Published online by Cambridge University Press: 05 June 2012
The data set used in this study contains information for all 47 countries in sub-Saharan Africa on 99 variables. It is divided into two parts. The first contains information (63 variables) on the characteristics of political regimes and institutions from independence to December 31, 1989. The second part (36 variables) refers to the dynamics of regime transitions for the five-year period from 1990 to 1994.

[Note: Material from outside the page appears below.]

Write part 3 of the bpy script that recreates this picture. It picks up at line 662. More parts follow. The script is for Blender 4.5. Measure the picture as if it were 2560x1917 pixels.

In order to characterize the old regimes, we drew primarily on established sources. Economic indicators were drawn largely from the World Bank's World Development Report (1991), which reported on the state of African economies in 1989. Social indicators – on characteristics like ethnic or religious fragmentation – were drawn together from a more disparate range of standard compendia. Our principal aim was to add value to the existing stock of knowledge about the political characteristics of authoritarian regimes in Africa. For this reason, we compiled a listing of every national election in Africa from 1960 to 1989, for totals of 106 presidential and 185 parliamentary contests. We assembled indicators on the numbers of political parties, associational groups, and media outlets in 1975 and 1989. And we classified countries by type of political regime, noting the duration of each regime in years, and the number and mode of previous regime transitions for all 47 countries up to 1989.
For the second part of the data set, we generated new data to describe the contemporary round of regime transitions.